Hand back each line, unchanged, from the top down to the line where "tag(finish('floor', mb, M['floor']), kind='structure')" sits.
** begin Data extract **
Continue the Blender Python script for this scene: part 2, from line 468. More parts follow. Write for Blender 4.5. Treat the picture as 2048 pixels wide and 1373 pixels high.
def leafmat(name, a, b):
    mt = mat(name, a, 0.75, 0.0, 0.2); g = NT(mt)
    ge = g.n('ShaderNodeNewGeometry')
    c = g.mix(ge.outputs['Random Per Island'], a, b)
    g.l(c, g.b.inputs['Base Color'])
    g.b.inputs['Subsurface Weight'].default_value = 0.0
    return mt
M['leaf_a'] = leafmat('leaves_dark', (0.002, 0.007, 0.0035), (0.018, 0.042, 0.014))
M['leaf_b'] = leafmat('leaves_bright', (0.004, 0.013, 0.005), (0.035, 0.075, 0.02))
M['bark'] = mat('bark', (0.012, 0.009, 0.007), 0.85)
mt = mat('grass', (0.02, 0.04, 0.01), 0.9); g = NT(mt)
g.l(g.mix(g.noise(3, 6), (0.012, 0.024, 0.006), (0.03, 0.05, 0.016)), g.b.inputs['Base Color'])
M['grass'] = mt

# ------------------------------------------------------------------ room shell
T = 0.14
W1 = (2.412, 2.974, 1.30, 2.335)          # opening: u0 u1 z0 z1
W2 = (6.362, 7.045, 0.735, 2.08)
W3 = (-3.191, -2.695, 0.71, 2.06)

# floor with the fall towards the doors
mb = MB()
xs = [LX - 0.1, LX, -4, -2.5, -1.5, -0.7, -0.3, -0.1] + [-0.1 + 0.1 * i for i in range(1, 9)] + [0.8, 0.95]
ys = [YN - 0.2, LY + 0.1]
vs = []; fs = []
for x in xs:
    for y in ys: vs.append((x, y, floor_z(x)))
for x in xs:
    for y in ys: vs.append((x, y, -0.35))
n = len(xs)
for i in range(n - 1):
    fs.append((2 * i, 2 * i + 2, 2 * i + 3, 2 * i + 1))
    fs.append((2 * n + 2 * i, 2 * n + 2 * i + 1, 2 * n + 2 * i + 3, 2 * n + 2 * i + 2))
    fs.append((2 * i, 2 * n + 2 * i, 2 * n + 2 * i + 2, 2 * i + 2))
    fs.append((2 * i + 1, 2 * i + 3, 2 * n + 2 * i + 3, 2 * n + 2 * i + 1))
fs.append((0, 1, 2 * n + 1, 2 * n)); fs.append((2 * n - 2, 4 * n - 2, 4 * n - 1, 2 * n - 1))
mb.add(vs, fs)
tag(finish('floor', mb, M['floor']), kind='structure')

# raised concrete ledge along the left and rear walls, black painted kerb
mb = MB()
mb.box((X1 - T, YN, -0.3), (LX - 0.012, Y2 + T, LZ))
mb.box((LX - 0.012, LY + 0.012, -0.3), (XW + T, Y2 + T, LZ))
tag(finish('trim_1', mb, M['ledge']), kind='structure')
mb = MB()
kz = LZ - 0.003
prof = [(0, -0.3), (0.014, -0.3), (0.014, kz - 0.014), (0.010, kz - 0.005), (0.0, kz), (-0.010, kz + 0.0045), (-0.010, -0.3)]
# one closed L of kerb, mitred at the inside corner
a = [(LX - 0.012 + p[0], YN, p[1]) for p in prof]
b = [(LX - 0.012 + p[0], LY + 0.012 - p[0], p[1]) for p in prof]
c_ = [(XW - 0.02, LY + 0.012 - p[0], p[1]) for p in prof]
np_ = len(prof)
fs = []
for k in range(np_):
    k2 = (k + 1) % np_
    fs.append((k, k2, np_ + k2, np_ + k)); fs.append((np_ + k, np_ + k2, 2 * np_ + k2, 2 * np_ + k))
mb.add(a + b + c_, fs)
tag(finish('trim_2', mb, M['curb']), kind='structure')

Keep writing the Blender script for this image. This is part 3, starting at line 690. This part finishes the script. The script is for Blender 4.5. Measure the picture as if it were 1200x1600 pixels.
** end Data extract **
Expected output |
Continue the Blender Python script for this scene: part 2, from line 468. More parts follow. Write for Blender 4.5. Treat the picture as 2048 pixels wide and 1373 pixels high.
def leafmat(name, a, b):
    mt = mat(name, a, 0.75, 0.0, 0.2); g = NT(mt)
    ge = g.n('ShaderNodeNewGeometry')
    c = g.mix(ge.outputs['Random Per Island'], a, b)
    g.l(c, g.b.inputs['Base Color'])
    g.b.inputs['Subsurface Weight'].default_value = 0.0
    return mt
M['leaf_a'] = leafmat('leaves_dark', (0.002, 0.007, 0.0035), (0.018, 0.042, 0.014))
M['leaf_b'] = leafmat('leaves_bright', (0.004, 0.013, 0.005), (0.035, 0.075, 0.02))
M['bark'] = mat('bark', (0.012, 0.009, 0.007), 0.85)
mt = mat('grass', (0.02, 0.04, 0.01), 0.9); g = NT(mt)
g.l(g.mix(g.noise(3, 6), (0.012, 0.024, 0.006), (0.03, 0.05, 0.016)), g.b.inputs['Base Color'])
M['grass'] = mt

# ------------------------------------------------------------------ room shell
T = 0.14
W1 = (2.412, 2.974, 1.30, 2.335)          # opening: u0 u1 z0 z1
W2 = (6.362, 7.045, 0.735, 2.08)
W3 = (-3.191, -2.695, 0.71, 2.06)

# floor with the fall towards the doors
mb = MB()
xs = [LX - 0.1, LX, -4, -2.5, -1.5, -0.7, -0.3, -0.1] + [-0.1 + 0.1 * i for i in range(1, 9)] + [0.8, 0.95]
ys = [YN - 0.2, LY + 0.1]
vs = []; fs = []
for x in xs:
    for y in ys: vs.append((x, y, floor_z(x)))
for x in xs:
    for y in ys: vs.append((x, y, -0.35))
n = len(xs)
for i in range(n - 1):
    fs.append((2 * i, 2 * i + 2, 2 * i + 3, 2 * i + 1))
    fs.append((2 * n + 2 * i, 2 * n + 2 * i + 1, 2 * n + 2 * i + 3, 2 * n + 2 * i + 2))
    fs.append((2 * i, 2 * n + 2 * i, 2 * n + 2 * i + 2, 2 * i + 2))
    fs.append((2 * i + 1, 2 * i + 3, 2 * n + 2 * i + 3, 2 * n + 2 * i + 1))
fs.append((0, 1, 2 * n + 1, 2 * n)); fs.append((2 * n - 2, 4 * n - 2, 4 * n - 1, 2 * n - 1))
mb.add(vs, fs)
tag(finish('floor', mb, M['floor']), kind='structure')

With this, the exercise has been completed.